风积再造黄土结构演化机制解译

Geohazards in loess prevent the infrastructure construction and safe services in Western China. It is thought that the weak structure of loess is responsible for such geohazards. Scholars in the field of engineering geology achieved some advances on the structure of present-day intact and remolded loess samples. However, the structure of present-day loess is the result of long-term geological processes. It is still mysterious how the loess evolves from the original aeolian structure all the way towards the present-day structure, which is loose, porous, heterogeneous and anisotropic. This project tends to prepare the aeolian loess by simulating the aeolian environment. Physical simulations will be conducted on the aeolian loess samples by considering environmental factors, such as temperature fluctuation, humidity variation, rainfall, evaporation and loading. Three-dimensional structure models will be constructed, by using CT scanning technology, for the original aeolian loess and those experienced structure evolutions driven by environmental factors. The influences of the above environmental factors on evolution of loess structure will be interpreted by analyzing the structural parameters extracted from the 3D structure models. Big-data analytics is going to be adopted to deal with the voluminous and complex data sets, which are yielded from the 3D structure models. A big-data platform will be set up in order to perform the data mining for clarifying the correlations between environmental factors and structure evolution of aeolian loess. A sophisticated mathematical model will be constructed based on the big-data analytics and verified by a physical model with all environmental factors working together. The results of this study will be capable of deciphering the evolution process of aeolian loess structure, predicting the future evolution of present-day loess, and providing important theoretical theory and methodological guidance for the prevention of geohazards in loess-covered areas.
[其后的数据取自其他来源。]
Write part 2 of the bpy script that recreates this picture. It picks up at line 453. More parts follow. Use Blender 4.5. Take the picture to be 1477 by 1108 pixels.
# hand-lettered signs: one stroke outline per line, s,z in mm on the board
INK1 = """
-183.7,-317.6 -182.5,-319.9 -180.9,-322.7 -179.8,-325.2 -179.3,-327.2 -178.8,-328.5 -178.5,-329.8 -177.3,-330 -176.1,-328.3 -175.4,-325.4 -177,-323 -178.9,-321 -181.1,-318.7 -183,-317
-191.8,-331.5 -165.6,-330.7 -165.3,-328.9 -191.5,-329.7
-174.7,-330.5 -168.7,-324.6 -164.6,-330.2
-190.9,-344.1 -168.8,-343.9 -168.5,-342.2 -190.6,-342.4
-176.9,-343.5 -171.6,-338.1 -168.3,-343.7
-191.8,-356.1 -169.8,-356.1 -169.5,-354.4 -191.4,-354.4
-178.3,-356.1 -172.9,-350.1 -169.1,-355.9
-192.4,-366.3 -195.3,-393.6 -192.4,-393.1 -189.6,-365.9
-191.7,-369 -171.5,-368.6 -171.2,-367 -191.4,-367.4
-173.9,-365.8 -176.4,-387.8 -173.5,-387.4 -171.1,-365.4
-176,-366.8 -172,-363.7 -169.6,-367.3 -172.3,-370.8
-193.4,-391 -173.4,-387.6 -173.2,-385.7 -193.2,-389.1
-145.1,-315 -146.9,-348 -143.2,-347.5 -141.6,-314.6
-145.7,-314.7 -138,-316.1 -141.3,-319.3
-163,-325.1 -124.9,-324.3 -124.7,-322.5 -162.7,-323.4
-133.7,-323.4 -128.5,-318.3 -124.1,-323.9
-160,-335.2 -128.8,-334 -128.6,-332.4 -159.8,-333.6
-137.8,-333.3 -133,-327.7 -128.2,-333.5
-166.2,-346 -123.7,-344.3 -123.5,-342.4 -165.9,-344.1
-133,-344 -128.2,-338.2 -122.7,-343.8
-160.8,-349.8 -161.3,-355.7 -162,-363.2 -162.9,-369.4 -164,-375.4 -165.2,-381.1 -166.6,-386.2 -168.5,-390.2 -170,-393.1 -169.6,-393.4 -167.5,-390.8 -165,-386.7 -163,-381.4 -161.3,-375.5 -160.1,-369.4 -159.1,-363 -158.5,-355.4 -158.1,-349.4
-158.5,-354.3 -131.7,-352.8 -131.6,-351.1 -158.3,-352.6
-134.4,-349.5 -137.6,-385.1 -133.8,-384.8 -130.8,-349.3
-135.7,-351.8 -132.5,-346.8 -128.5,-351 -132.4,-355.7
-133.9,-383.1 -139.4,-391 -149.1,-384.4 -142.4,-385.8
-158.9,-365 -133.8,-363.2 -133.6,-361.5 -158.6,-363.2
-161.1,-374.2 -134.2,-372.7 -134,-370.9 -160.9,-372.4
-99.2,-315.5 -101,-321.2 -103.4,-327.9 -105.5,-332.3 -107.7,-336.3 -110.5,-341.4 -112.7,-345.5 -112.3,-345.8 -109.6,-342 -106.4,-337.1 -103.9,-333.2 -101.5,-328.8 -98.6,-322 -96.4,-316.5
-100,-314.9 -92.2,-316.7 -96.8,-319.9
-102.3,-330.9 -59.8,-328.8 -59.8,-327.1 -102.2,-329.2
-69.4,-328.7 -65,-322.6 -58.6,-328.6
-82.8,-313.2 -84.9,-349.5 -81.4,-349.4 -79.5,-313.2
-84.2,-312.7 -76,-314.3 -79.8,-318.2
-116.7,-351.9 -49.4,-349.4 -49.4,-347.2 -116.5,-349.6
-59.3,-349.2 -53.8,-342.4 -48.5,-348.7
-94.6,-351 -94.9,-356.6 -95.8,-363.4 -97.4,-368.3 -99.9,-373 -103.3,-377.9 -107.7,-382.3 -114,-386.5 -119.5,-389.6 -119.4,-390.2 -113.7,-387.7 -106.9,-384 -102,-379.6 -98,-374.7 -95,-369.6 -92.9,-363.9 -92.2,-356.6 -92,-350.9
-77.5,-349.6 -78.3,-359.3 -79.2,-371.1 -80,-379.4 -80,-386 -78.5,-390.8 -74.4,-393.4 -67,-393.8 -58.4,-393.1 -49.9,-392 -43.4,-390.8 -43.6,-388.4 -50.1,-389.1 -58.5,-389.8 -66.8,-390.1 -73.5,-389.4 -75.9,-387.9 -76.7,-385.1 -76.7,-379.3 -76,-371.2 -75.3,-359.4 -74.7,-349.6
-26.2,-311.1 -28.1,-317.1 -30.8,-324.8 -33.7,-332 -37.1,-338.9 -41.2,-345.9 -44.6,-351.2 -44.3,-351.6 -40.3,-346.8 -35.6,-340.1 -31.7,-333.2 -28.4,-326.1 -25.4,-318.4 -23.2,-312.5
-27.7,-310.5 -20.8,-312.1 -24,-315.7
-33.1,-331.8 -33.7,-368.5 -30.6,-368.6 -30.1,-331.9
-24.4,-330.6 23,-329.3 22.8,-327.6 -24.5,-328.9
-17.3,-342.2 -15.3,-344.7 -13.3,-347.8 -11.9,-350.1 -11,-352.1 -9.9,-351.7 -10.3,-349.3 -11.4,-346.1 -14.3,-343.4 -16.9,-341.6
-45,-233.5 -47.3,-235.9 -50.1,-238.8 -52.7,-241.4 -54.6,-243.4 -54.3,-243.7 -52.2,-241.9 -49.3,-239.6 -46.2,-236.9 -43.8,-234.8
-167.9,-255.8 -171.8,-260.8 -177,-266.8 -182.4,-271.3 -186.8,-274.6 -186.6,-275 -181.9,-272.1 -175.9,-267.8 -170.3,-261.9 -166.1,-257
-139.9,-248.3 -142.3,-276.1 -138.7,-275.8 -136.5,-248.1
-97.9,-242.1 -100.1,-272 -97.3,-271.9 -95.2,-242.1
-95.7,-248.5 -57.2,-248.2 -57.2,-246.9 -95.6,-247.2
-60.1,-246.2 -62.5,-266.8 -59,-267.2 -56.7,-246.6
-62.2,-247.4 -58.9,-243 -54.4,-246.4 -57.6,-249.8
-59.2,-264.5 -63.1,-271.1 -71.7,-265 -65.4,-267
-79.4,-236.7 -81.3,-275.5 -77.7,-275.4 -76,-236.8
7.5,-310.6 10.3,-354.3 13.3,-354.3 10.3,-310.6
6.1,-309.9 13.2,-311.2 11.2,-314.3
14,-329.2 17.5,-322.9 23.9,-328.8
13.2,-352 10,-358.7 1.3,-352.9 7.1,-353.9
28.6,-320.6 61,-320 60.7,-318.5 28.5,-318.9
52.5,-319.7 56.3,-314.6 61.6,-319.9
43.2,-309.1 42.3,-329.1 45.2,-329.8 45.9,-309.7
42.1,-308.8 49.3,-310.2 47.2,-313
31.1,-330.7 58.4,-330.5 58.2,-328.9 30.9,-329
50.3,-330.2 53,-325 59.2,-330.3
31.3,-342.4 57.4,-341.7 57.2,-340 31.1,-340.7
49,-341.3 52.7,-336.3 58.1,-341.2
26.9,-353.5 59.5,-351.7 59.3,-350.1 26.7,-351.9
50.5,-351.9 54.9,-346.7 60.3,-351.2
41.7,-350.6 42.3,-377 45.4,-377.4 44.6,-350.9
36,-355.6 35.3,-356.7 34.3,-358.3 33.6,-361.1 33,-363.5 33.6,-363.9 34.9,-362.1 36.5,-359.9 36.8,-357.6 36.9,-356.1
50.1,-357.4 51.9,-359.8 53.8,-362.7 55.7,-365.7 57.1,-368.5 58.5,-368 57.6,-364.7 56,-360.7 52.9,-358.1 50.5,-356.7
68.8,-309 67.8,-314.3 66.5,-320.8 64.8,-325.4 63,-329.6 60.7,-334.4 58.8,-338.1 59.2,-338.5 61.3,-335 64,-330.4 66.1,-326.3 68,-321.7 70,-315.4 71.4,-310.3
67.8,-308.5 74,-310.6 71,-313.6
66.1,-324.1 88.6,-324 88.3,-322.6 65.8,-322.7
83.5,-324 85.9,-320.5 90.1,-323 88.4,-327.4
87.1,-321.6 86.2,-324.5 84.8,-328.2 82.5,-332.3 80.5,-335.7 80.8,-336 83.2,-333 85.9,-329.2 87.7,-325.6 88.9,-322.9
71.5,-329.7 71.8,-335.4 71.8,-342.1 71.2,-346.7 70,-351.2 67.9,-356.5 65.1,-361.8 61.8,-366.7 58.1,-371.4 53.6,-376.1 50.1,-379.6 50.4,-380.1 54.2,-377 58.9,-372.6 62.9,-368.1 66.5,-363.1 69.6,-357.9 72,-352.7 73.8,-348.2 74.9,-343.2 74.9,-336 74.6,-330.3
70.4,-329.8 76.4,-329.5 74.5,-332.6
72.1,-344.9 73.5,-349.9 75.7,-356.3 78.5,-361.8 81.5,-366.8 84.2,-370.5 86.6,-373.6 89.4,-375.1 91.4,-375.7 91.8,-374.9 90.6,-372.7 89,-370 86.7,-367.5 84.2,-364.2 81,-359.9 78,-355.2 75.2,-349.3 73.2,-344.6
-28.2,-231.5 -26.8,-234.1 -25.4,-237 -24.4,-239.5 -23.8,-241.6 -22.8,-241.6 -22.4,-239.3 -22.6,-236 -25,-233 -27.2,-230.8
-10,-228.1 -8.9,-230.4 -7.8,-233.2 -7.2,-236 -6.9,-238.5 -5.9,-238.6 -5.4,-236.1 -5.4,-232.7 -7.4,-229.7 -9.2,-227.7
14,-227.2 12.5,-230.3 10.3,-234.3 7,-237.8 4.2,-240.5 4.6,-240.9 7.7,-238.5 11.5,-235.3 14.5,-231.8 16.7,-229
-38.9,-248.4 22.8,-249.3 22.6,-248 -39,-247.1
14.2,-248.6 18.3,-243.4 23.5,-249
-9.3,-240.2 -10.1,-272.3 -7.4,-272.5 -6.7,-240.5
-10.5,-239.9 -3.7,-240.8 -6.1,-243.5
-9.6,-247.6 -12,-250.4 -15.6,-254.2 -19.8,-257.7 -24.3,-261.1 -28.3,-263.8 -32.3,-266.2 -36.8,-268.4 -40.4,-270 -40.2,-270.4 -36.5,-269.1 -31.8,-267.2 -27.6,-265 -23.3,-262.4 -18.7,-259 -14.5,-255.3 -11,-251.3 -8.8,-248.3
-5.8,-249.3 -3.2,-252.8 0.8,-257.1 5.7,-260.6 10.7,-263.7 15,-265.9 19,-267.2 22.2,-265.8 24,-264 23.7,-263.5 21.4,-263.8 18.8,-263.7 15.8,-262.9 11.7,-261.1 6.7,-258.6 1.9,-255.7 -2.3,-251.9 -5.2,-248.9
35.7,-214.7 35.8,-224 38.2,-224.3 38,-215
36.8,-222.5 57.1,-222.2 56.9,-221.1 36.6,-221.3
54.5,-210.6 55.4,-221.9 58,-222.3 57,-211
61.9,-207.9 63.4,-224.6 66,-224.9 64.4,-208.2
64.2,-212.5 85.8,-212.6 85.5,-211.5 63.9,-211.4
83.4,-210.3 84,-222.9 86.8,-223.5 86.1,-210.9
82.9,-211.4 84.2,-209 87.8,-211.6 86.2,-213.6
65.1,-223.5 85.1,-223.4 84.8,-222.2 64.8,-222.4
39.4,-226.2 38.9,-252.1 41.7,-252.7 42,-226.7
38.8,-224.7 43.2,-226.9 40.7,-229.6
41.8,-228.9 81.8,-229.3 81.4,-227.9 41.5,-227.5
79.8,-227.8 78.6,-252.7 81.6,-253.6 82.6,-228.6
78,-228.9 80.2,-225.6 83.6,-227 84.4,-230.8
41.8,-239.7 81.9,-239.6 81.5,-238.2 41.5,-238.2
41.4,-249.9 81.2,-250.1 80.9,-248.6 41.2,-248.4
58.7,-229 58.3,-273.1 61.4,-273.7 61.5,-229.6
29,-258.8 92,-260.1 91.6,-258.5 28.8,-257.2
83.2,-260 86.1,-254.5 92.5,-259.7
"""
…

黄土地质灾害一直困扰我国中西部基础工程建设和安全运营，导致该问题的根本原因是黄土结构的脆弱性。长期以来，研究者聚焦于现今的原状黄土或重塑黄土，开展黄土结构研究，完成了一些尝试性工作。然而，现存黄土的结构是地质历史演化的结果。黄土是如何从初始风积结构逐步演变成现今的松散、多孔隙、各向异性结构仍不得而知。本项目将模拟黄土风积环境，再造风积黄土；采用物理试验，模拟环境因素（温度、湿度、降雨、蒸发和上覆荷载）对风积黄土结构的改造；借助CT扫描及三维结构重建技术，构建系列黄土三维结构模型，提取三维结构参数，分析环境因素对风积黄土结构演化的作用方式和作用强度；同时，引入大数据解析法，搭建黄土结构大数据分析平台，构建、检验并修正各环境因素耦合作用下风积黄土结构演化模型，解析风积黄土的结构演化机理，解密风积黄土的结构演化历程，用以预测黄土结构的未来演化趋势，为黄土地质灾害预防提供重要的理论依据和方法指导。

黄土地质灾害一直困扰着我国中西部基础工程的安全建设和运营，导致该问题的根本原因是现今黄土结构的脆弱性。现今黄土结构是初始风积黄土在漫长的地质历史时期经受各种环境因素作用逐渐演化而来的。而以往针对黄土结构演化所开展的研究主要聚焦于现今的原状黄土、重塑或压实黄土，相关研究成果无法简单推延和应用于初始风积黄土。故而，现今黄土结构是如何形成的，仍不得而知。本项目通过模拟黄土风积环境，再造了初始风积黄土；开展了其在环境因素（温度循环、湿干交替、冻融循环和上覆荷载）作用下的结构演化物理模拟试验；借助影像动态捕捉、CT扫描及三维结构重建技术，提取了风积黄土的二维、三维结构参数，分析了环境因素对风积黄土结构演化的作用方式和作用强度；结合离散元数值模拟和理论分析，探明了风积黄土的结构演化机制。研究成果揭示了风积黄土的结构演化历程，可用于预测黄土结构的未来演变趋势，为黄土地质灾害的有效预防提供重要的理论依据和方法指导。